What is being asked: Take every line from the material that has the word "scene" in it.

• • • •

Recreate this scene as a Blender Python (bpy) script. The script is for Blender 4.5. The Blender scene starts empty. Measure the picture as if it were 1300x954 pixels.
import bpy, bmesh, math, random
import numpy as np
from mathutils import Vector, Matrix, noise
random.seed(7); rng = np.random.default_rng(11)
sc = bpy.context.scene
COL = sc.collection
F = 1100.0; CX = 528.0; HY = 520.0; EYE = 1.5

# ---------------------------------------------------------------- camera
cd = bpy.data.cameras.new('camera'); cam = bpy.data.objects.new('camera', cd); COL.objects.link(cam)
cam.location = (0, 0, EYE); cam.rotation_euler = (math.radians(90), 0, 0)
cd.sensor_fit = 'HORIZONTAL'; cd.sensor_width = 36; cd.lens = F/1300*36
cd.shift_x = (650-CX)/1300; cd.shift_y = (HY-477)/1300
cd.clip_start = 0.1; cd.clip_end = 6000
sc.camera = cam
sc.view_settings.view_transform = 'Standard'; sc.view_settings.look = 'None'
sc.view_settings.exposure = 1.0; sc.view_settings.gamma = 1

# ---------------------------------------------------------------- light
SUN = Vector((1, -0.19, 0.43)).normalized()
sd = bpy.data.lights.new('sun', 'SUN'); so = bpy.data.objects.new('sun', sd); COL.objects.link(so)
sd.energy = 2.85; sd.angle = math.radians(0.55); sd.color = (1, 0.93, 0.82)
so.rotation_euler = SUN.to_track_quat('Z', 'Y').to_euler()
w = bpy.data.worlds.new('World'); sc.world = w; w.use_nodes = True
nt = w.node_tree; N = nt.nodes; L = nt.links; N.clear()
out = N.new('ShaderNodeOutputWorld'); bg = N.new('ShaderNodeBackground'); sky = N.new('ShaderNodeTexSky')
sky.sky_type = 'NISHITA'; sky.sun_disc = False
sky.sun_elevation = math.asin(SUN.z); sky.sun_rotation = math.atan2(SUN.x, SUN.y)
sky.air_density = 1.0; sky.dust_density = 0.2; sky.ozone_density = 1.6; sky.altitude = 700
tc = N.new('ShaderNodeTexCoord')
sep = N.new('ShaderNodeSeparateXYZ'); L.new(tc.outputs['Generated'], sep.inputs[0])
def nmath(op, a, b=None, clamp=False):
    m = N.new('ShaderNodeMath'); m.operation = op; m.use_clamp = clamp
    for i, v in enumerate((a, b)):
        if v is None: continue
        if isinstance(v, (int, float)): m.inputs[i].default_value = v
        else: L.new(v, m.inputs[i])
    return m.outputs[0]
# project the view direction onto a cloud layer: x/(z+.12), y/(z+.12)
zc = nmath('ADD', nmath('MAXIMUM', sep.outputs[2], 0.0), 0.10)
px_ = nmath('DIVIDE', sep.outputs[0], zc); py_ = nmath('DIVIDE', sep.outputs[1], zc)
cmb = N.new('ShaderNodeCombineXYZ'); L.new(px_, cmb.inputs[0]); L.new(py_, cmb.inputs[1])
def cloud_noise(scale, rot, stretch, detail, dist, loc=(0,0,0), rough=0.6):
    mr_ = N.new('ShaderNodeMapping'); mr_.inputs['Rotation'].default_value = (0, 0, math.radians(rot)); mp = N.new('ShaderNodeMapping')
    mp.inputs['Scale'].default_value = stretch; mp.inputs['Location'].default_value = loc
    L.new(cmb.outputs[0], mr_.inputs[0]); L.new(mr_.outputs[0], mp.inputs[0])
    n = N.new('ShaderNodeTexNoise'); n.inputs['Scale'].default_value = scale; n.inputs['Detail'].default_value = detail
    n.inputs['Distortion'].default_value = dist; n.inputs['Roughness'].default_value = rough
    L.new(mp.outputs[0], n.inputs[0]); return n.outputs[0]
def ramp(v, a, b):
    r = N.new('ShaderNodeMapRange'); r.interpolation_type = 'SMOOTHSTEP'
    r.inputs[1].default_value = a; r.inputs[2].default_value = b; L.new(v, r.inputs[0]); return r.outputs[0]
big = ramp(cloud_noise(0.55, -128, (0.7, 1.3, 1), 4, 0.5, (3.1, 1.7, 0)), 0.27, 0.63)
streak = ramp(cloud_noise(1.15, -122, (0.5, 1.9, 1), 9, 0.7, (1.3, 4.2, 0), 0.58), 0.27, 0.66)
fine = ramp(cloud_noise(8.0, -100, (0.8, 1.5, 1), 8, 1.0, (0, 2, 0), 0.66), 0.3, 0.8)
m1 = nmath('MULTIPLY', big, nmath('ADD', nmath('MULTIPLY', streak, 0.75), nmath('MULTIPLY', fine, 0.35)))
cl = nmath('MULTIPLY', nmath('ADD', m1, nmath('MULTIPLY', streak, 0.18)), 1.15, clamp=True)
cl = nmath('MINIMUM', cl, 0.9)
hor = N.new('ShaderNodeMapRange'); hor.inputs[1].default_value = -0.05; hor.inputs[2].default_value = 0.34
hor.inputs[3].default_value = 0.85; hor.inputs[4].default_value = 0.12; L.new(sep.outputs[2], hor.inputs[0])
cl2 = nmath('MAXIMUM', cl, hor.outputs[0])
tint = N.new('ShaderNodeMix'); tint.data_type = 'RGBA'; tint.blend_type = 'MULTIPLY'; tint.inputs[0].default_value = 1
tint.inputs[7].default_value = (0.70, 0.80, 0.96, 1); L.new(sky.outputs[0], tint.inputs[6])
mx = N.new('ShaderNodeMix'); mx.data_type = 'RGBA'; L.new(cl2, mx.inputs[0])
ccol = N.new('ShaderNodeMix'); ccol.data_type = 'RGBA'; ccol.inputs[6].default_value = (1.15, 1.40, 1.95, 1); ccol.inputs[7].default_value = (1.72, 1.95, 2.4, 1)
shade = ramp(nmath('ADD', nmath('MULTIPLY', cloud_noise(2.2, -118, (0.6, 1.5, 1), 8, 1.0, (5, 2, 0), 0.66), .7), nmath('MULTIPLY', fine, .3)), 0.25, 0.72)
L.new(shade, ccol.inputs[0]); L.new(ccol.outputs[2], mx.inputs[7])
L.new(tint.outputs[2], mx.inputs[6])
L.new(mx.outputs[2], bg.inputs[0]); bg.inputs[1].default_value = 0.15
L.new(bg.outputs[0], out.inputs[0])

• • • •

Exercise result:
Recreate this scene as a Blender Python (bpy) script. The script is for Blender 4.5. The Blender scene starts empty. Measure the picture as if it were 1300x954 pixels.
sc = bpy.context.scene